Electric engines not only avoid tailgate fumes, they’re also much more efficient.

According to the Department of Energy, conventional vehicles convert at most 30 percent of the energy stored in liquid fuel to horsepower; the rest leaks out, mostly as heat.

Electric-powered vehicles, meanwhile, convert at least 60 percent of energy expended to locomotion.

... From 2010 to 2020, battery prices plunged 89 percent.

... maintaining ethanol production at current levels means propping up a wildly energy-wasting technology.

... From a greenhouse gas emissions perspective, the renewable fuel standard has been a bust, says Jason Hill, a professor at the University of Minnesota’s Department of Bioproducts and Biosystems Engineering….

The environmental footprint of industrial-scale corn farming is another stain on ethanol’s claim to be a green fuel.

Corn typically covers about 90 million acres of farmland—an area nearly the size of California.

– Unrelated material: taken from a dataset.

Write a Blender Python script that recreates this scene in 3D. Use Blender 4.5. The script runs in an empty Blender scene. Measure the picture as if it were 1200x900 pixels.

Fertilizing the crop emits nitrous oxide, a greenhouse gas nearly 300 times more potent than carbon,  as well as nitrate pollution that fouls water from the upper Midwest to the Gulf of Mexico, where it generates a low-oxygen dead zone larger than Connecticut.

.... methanol boosters include a portion of all corn farmers and their employees in their calculations (of new jobs)

But corn was a wildly overproduced crop when ethanol took off in the early 2000s.

The ethanol boom mostly created a market for surplus corn, not new jobs.

... With the rise of cheap electric car batteries and the expansion of renewable electricity, ethanol looks like yesterday’s fuel.

In 2022, the current renewable fuel standard will lapse, and Biden’s Environmental Protection Agency will have to decide whether to maintain federal support for this hangover of the oil-soaked Bush era."